Ayé. Après des années de procrastination égocentrée, Jim s’est finalement fracturé popol. Rien de bien méchant cependant, qu’il se rassure. Contrairement à l’Humanité, condamnée à mort d’avoir trop fracturé les pôles du globe et d’avoir renversé son axe de rotation, son cinéma tourne toujours bien rond...
Tout compte fait, pas sûr qu’il y ait de quoi être rassuré. Si l’Homme meurt d’avoir trop été un homme, c’est-à-dire, cet être futile, superficiel et matérialiste (auto)destructeur (c’est pas moi qui le dit mais Jim), qu’adviendrait-il d’un cinéma qui aurait trop été lui-même ? La mort à n’en point douter. En l’occurrence, celle d’un cinéma devenu trop « jarmuschien », c’est-à-dire une errance désabusée et désincarnée vers un passé présenté, sinon mieux, du moins plus enviable que le présent. Jarmusch prophétise donc à son cinéma ce qu’il promet ici à l’Homme : son extinction.

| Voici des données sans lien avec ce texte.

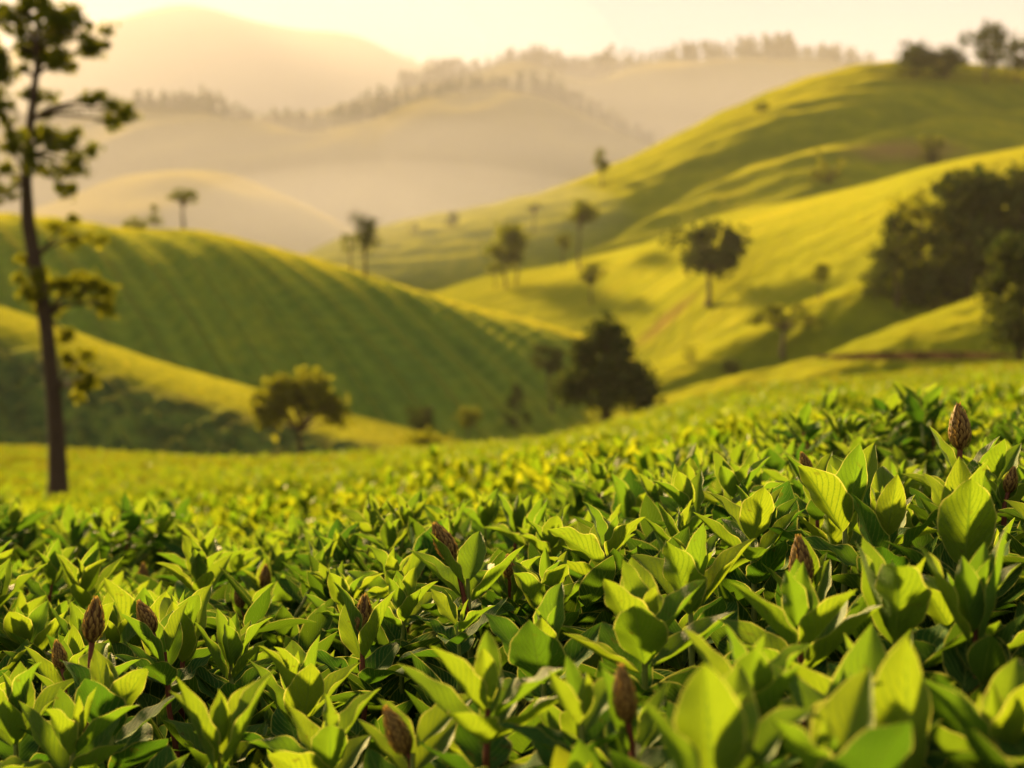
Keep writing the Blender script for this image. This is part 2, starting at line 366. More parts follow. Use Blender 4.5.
H1.build('mountain', M['h1'], 'highest pale mountain fading into the bright haze', -300, 1324, 160, 40, lambda x, y, t, p: 5 * waves(x, y, 200, 20), 'mountain')
H2.build('hill', M['h3'], 'hazy wooded hill behind the tall green tea hill', -300, 1324, 160, 40, lambda x, y, t, p: 3 * waves(x, y, 90, 21))
H3.build('hill', M['h3'], 'brown misty wooded hill in front of the pale mountain', -300, 1324, 180, 50, lambda x, y, t, p: 2.5 * waves(x, y, 60, 22))
H3b.build('hill', M['h3'], 'pale misty spur with faint field lines below the wooded hill', -300, 700, 140, 50, lambda x, y, t, p: 1.2 * waves(x, y, 60, 23))

def terrace(x, y, z0, period, amp, tilt=.3):
    return amp * np.sin(6.283 * (y + tilt * x) / period)
H4.build('hill', M['h4'], 'tall tea hill with golden crest and a grove on its top', 200, 1324, 300, 130,
         lambda x, y, t, p: (.9 * waves(x, y, 70, 24) + .35 * waves(x, y, 18, 25) + .3 * np.sin(6.283 * (y + .35 * x + 6 * np.sin(x * .03)) / 9.0) - 4.2 * np.exp(-((t - .52 - .0003 * (p - 800) - .02 * np.sin(p * .02)) / .035) ** 2)) * np.clip(t * 3, 0, 1))
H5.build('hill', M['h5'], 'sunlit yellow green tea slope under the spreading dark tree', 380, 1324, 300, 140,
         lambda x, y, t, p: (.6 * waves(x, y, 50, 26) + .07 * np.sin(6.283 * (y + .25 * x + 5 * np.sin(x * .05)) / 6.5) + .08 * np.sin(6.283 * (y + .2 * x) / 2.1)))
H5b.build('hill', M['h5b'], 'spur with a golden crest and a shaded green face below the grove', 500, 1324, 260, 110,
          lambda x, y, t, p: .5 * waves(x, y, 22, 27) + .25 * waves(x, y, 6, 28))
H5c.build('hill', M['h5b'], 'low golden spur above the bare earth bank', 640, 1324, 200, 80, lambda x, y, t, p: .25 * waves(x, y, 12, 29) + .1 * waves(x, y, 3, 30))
def stripes(x, y, t, p):
    u = x + .6 * (y - 150)
    q = (.8 * np.sin(6.283 * u / 5.4) - .35 * np.cos(12.566 * u / 5.4)) + .3 * np.sin(6.283 * u / 2.9 + 1.3 * np.sin(y * .05)) + .12 * np.sin(6.283 * y / 2.2)
    return (q * .62 + .4 * waves(x, y, 30, 31)) * np.clip((.92 - t) * 5, .06, 1)
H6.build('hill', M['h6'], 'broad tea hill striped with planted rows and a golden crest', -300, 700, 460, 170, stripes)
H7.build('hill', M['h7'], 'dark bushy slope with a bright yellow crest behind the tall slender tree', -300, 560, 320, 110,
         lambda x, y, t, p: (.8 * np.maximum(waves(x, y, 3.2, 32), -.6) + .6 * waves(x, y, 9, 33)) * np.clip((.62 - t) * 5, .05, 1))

# bare earth bank under the low spur
def earth_bank():
    px = np.linspace(815, 1010, 60); prof = [(-2.0, -1.0), (-.7, .2), (-.25, 1.1), (.2, 1.5), (1.4, 1.6), (3, .6)]
    vv = []
    for q, (dy, dz) in enumerate(prof):
        for i, p in enumerate(px):
            e = math.sin(math.pi * i / 59) ** .5
            x0 = (p - 512) / F * 111; c = ZC + (384 - 354 + .012 * (p - 900)) / F * 111
            vv.append((x0 + .2 * math.sin(i * 1.7 + q), 111 + dy + .3 * math.sin(i * .6), c - .25 + dz * e * .26 + .08 * math.sin(i * 2.3 + q)))
    return np_mesh('earth_bank', vv, grid_faces(len(prof), 60))
eb = earth_bank(); eb.materials.append(plain('bare_red_earth', (.050, .032, .015), .95, .8, .6, .6, .2))
eb.materials[0].node_tree.nodes['Principled BSDF'].inputs['Specular IOR Level'].default_value = 0
tag(obj('earth_bank', eb), 'bare red brown earth bank at the edge of the field', 'bank', kind='structure')

# ------------------------------------------------------------------ trees
def leaf_cloud(centres, sizes, seed, elong=1.7):
    """one bent four-sided leaf clump per centre"""
    r = np.random.default_rng(seed); n = len(centres)
    a = r.normal(size=(n, 3)); a /= np.linalg.norm(a, axis=1)[:, None]
    b = r.normal(size=(n, 3)); b = np.cross(a, b); b /= np.linalg.norm(b, axis=1)[:, None]
    c = np.cross(a, b); s = np.asarray(sizes)[:, None]
    v = np.stack([centres - a * s * elong / 2, centres + b * s * .5 + c * s * .15, centres + a * s * elong / 2, centres - b * s * .5 + c * s * .15], 1).reshape(-1, 3)
    return v, np.arange(n * 4).reshape(-1, 4), np.repeat(r.uniform(0, 1, n), 4)

def tree(name, label, cat, base, H, W, c0, shape, seed, mt='tree_leaf', group=None, lean=0.0, trunk_r=None, density=1.0, stems=1, clumps=None, leaf=None):
    """H height, W crown width (metres), c0 where the crown begins as a share of H"""
    r = np.random.default_rng(seed); root = tag(empty(name, base), label, cat, group)
    tr = trunk_r or max(.1, H * .022); tb = Tubes(); cl = []
    ch = H * (1 - c0); n = clumps or {'umbrella': 13, 'round': 20, 'cone': 22, 'column': 12, 'loose': 14}[shape]
    for i in range(n):
        a = r.uniform(0, 6.283); q = math.sqrt(r.uniform(0, 1)); u = r.uniform(0, 1)
        if shape == 'umbrella': z = c0 * H + ch * (.72 - .42 * q * q + .12 * r.normal()); rad = q * W * .42; cr = (W * .17, ch * .20)
        elif shape == 'round': z = c0 * H + ch * (.12 + .76 * u); rad = q * W * .40 * math.sqrt(max(.08, 1 - (2 * u - 1) ** 2 * .9)); cr = (W * .17, W * .15)
        elif shape == 'cone': z = c0 * H + ch * (.08 + .86 * u); rad = (.35 + .65 * q) * W * .42 * (1 - u) ** .55; cr = (W * (.17 - .07 * u), W * .13)
        elif shape == 'column': z = c0 * H + ch * (.1 + .8 * u); rad = q * W * .30; cr = (W * .27, W * .24)
        else: z = c0 * H + ch * (.05 + .9 * u); rad = (.3 + .7 * q) * W * .42; cr = (W * .14, W * .11)
        cl.append((rad * math.cos(a) + lean * z, rad * math.sin(a), z, *cr))
    for s_ in range(stems):
        off = (s_ - (stems - 1) / 2) * W * .16
        top = c0 * H + ch * (.45 if shape in ('umbrella', 'round', 'loose') else .9)
        k = 8; w1, w2 = r.uniform(-1, 1, 2)
        pts = [(off * (1 + .5 * i / k) + lean * top * i / k + .012 * H * math.sin(i * 1.1 + w1 * 3), .012 * H * math.sin(i * .9 + w2 * 3), -.25 + (top + .25) * i / k) for i in range(k + 1)]
        tb.add(pts, [tr * (1.5 if i == 0 else 1) * (1 - .62 * i / k) for i in range(k + 1)], 8)
    for i, (x, y, z, a, b) in enumerate(cl):
        if i % 2 and shape != 'umbrella': continue
        z0 = min(max(c0 * H * .92, z - abs(x) * .9 - .15 * H), z); j = min(1, z0 / max(top, .01))
        sx = lean * z0
        tb.add([(sx, 0, z0), (sx + (x - sx) * .45, y * .45, z0 + (z - z0) * .6), (x, y, z)], [tr * .42, tr * .26, tr * .08], 5)
    obj('trunk', tb.mesh('trunk', M['bark']), root)
    ls = leaf or max(.12, W * .05); cs = []
    for (x, y, z, a, b) in cl:
        m = int(max(30, density * 3.0 * (a / ls) ** 2 * 1.3)); m = min(m, 260)
        g = r.normal(size=(m, 3)); g /= np.linalg.norm(g, axis=1)[:, None]; g *= (r.uniform(0, 1, (m, 1)) ** .45) * (1 + .25 * r.normal(size=(m, 1)))
        cs.append(np.array([x, y, z]) + g * [a, a, b])
    cs = np.concatenate(cs); v, f, t = leaf_cloud(cs, ls * r.uniform(.6, 1.35, len(cs)), seed + 5)
    obj('crown', np_mesh('crown', v, f, M[mt], tint=t, smooth=False), root)
    return root

def px_tree(name, label, hill, px, py, hpx, wpx, c0, shape, seed, cat='tree', **k):
    b = hill.surf(px, py) if isinstance(hill, Hill) else P(px, py, hill)
    if not isinstance(hill, Hill) and hill < 126: b.z = float(canopy(b.x, b.y)) if hill < 101 else b.z
    m = b.y / F
    return tree(name, label, cat, b - Vector((0, 0, .15)), hpx * m, wpx * 1.25 * m, c0, shape, seed, **k)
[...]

C’est en effet ce qui guette lorsque l’on évolue en vase clos ; il arrive fatalement un moment où l’inceste compromet la fertilité et empêche par conséquent la moindre créativité.
Le paradoxe du film tient donc en ceci que le nomadisme cinématographique de Jarmush, autrefois rafraichissant, s’est progressivement sédentarisé. On le prédisait déjà à l’époque de Only Lovers Left Alive, mais c’est désormais acté. Car le nomadisme, si ce n’est dans l’Art en général, du moins au cinéma, tient moins du mouvement que du changement. Et force est de constater que depuis Broken Flowers, voire même Coffee and Cigarettes, le cinéma de Jarmusch n’a pas d’avantage changé que sa coupe de cheveux. Sûr de lui, il s’est même renfermé sur lui-même, à la faveur d’un mouvement réflexif opéré il y a maintenant plusieurs films. Les personnages tournent en rond, radotent, déblatèrent sur du vent, déclament des dialogues insipides et ne font même plus semblant de jouer dans un film (ce dernier point aurait par ailleurs pu être une bonne idée s’il ne révélait en réalité la profonde vacuité du film).

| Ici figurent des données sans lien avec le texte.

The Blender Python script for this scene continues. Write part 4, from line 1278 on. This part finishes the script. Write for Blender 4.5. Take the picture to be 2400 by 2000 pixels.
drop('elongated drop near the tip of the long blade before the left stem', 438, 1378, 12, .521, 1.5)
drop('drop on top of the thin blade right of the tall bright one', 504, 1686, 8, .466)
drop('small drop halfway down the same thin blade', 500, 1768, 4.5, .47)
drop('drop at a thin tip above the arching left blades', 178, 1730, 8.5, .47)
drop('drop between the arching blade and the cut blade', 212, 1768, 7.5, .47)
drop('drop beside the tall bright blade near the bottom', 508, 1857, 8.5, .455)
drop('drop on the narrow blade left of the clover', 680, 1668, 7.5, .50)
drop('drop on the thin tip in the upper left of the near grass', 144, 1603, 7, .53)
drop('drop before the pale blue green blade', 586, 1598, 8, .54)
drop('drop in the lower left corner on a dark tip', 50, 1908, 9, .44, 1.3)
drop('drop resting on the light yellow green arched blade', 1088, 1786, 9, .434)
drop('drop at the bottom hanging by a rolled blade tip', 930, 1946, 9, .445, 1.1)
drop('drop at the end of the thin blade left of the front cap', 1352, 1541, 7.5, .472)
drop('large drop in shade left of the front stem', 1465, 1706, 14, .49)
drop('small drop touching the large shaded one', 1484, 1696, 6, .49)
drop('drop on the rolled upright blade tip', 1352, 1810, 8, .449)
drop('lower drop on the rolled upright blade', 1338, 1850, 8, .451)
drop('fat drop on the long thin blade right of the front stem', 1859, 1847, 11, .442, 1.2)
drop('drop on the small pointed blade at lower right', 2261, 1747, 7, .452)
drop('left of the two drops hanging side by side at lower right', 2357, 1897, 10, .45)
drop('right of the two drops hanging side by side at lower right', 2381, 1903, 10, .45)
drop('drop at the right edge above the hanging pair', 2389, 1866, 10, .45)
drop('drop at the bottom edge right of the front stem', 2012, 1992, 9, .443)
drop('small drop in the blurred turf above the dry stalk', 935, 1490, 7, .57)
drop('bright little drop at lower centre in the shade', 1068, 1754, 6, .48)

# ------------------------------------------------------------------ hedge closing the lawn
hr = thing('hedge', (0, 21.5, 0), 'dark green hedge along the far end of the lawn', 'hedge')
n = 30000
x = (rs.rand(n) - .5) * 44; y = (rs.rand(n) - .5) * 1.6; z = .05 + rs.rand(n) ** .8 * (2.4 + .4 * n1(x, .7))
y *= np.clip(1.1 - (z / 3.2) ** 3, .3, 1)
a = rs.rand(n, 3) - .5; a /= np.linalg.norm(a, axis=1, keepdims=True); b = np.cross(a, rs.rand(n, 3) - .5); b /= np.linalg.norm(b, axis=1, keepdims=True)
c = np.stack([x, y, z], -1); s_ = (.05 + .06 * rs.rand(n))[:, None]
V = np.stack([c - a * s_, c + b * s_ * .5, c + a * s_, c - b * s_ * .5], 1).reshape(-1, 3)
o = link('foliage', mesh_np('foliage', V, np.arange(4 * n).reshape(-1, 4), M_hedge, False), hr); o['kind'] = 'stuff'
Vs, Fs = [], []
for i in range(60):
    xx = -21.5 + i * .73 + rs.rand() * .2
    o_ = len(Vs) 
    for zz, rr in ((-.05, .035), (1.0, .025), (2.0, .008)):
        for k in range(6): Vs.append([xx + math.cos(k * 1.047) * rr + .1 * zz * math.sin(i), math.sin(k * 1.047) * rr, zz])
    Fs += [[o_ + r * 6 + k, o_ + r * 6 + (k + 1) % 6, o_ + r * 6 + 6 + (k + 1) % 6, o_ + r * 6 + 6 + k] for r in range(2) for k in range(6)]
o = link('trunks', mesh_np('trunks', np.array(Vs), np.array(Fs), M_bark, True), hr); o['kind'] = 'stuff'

Jarmusch discourait jadis de la platitude de l’existence et de notre époque Comme le faisait un Cioran : de manière implacable, bien que contestable (on a tous un avis sur la chose). Il démontrait en s’abstrayant de l’objet de son ressentiment. Ou alors, lorsqu’il s’y incluait, c’était volontairement pour mieux en révéler les contradictions. Dans les deux cas, sa démonstration ne souffrait d’aucuns vices de logique. Aujourd’hui, ses films, en l’occurrence celui-ci, n’ont plus cette distance salutaire et sont devenus ce qu’ils critiquent : vains, plats, caduques, auto-référencés, chiants à mourir et font regretter le Jarmusch d'antan. La forme a épousé le fond et gageons que ce mariage incestueux ne lui réussira pas plus qu’aux autres. On pourra toujours trouver la mise en abîme culottée, mais encore faut-il qu’elle soit volontaire. Quoiqu’il en soit réellement, elle n’en est pas moins désastreuse. Bref, il serait temps pour Jarmusch de se dégoter une maîtresse s’il ne veut pas divorcer de lui-même. Car s’il continue dans cette voie, il nous aura tous transformé en zombies avant qu’on ait eu le temps de détruire la planète. Ceux du film retournant inlassablement à leur précédente activité, je le suspecterai presque d’en être déjà un.